Open brianbruggeman opened 9 years ago

brianbruggeman commented 9 years ago

I really like the output of this memory profiler.

However, I think that people who are interested in memory efficiency may also be interested in execution time. And in requiring the decorator (or some other memory profiling mechanism), we end up with code that requires modification each time we want to profile for both compute and memory. Finally, the memory profiler slows down execution time, so for a final product ship, we must remove the memory profiling mechanism. Making updates to code for just capturing profiling data is cumbersome and definitely not efficient.

Ideally, the memory profiler would require no updates to the code to perform and would function on the code in a similar manner as the cProfile module.

brianbruggeman commented 9 years ago

As a work around...

# Generic on-demand memory profiler
func = profile()(func)
func(*args, **kwds)

I wrapped the above in a docopt arg: ' -p --profile Runs memory profiler'

This way I don't need to have the decorator on the function and I can run my standard cpu benchmarking from the command line:

python -m cProfile script.py <script args>
fabianp commented 9 years ago

Thanks for the feedback.

Ideally, the memory profiler would require no updates to the code to perform and would function on the code in a similar manner as the cProfile module.

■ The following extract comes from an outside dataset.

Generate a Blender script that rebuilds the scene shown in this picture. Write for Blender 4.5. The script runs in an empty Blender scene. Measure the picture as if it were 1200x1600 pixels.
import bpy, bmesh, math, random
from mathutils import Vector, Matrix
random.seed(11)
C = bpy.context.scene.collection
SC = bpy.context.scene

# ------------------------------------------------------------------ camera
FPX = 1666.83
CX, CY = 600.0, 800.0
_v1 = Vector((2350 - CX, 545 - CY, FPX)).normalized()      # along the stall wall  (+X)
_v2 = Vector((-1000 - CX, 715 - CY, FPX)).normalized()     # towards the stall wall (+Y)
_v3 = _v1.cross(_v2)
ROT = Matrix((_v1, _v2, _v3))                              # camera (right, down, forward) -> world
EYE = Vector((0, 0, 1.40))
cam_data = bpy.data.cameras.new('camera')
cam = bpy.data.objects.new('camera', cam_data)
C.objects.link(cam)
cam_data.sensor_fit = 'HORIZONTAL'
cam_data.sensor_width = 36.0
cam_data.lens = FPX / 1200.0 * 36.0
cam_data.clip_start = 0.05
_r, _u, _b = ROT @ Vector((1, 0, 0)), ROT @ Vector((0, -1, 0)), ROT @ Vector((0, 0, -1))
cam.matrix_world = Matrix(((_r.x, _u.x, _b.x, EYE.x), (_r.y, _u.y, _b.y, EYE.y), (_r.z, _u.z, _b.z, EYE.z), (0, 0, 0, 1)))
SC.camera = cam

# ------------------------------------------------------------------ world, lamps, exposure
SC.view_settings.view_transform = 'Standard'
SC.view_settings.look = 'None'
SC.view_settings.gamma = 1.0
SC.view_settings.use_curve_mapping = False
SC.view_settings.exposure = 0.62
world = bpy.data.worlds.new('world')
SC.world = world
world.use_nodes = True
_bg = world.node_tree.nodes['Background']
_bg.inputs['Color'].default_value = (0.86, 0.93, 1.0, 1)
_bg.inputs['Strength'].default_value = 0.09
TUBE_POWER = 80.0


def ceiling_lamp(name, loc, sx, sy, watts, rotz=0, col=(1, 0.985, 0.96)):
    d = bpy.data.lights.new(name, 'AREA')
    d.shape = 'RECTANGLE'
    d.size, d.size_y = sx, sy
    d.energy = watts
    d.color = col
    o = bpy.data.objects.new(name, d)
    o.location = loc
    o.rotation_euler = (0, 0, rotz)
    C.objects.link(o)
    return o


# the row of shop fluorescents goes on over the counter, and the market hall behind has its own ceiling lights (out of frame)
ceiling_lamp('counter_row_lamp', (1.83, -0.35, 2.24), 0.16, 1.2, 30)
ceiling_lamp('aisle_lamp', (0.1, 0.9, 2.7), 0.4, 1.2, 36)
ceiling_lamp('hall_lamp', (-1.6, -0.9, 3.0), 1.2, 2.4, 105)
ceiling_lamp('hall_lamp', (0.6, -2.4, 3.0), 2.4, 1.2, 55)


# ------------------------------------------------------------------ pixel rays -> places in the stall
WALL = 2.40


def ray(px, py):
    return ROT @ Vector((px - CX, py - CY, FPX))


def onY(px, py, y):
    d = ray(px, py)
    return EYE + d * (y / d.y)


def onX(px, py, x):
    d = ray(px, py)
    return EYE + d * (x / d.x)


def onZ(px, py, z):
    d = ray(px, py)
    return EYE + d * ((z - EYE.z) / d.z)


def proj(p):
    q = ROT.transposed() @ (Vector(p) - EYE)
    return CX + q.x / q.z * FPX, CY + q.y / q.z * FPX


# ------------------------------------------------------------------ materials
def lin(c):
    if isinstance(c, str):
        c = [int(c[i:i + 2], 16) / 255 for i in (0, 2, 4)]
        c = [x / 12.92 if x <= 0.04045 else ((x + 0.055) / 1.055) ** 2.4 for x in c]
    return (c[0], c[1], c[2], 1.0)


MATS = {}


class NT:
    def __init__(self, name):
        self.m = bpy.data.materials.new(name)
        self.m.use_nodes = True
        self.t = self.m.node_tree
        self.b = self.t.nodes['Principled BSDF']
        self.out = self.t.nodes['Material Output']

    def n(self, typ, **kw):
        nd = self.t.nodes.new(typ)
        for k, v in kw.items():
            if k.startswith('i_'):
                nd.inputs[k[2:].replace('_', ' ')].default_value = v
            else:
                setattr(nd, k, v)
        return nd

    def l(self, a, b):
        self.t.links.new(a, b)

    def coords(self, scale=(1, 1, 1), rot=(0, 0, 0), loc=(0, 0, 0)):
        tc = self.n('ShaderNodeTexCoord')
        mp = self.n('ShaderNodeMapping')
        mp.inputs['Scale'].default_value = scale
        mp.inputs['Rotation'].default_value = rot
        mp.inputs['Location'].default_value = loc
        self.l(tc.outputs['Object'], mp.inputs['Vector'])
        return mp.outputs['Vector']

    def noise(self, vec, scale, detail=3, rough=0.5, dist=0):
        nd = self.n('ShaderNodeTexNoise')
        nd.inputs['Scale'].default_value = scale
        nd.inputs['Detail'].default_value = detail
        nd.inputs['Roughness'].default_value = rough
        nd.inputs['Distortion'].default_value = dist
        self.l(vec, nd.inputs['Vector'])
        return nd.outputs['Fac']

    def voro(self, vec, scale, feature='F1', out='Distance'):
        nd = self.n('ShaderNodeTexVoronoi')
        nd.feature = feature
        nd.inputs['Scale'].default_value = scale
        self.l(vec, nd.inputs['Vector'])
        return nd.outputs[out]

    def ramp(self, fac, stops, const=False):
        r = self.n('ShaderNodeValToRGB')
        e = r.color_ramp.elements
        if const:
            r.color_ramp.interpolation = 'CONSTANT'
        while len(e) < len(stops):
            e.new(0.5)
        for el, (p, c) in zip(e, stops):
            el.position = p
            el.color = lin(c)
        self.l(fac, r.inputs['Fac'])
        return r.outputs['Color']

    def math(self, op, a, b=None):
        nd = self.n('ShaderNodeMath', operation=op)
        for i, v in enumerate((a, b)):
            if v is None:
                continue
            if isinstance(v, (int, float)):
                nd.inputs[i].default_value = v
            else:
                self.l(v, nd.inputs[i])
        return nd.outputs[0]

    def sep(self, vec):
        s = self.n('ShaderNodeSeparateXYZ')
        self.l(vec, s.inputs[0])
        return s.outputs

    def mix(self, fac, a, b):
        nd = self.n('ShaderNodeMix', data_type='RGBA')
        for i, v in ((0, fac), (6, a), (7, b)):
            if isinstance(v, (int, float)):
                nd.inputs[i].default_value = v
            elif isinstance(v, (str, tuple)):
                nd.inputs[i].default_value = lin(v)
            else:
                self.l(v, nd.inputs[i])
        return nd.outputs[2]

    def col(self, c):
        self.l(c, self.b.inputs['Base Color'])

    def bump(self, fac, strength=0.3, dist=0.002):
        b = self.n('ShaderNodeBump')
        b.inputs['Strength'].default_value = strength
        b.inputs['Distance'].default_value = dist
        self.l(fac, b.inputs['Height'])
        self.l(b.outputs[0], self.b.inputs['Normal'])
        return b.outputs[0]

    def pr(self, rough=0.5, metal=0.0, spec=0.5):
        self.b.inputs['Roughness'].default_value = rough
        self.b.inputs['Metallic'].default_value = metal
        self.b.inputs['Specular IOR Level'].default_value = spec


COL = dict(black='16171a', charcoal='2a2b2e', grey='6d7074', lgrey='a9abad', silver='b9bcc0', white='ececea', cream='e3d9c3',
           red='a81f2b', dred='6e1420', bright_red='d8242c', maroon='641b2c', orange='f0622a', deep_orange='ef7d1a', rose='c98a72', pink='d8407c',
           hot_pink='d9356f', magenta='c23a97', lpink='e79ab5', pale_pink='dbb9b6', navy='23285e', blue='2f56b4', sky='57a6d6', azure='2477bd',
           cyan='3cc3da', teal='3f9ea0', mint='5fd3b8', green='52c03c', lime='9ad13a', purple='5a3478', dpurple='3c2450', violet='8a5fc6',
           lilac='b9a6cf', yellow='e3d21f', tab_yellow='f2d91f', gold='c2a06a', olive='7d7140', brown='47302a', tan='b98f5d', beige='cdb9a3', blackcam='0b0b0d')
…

Indeed, I would love to see this implemented. I suppose the best way would be to be able to specify from the command line the function to be profiled, something like

python -m memory_profiler --func=my_module.my_func script.py

I think this would be doable but it would involve a bit of tweaking of the current codebase, as the trace mechanism sys.settrace would need to be activated whenever the function in which it enters matches my_module.my_func, that is, we would need to make a trace that is globally active and checks for every function call wether it corresponds to my_module.my_func.

brianbruggeman commented 9 years ago

I like this.

You might also be able to get away with setting up something like a specialized pdb and a callback on function enter/exit.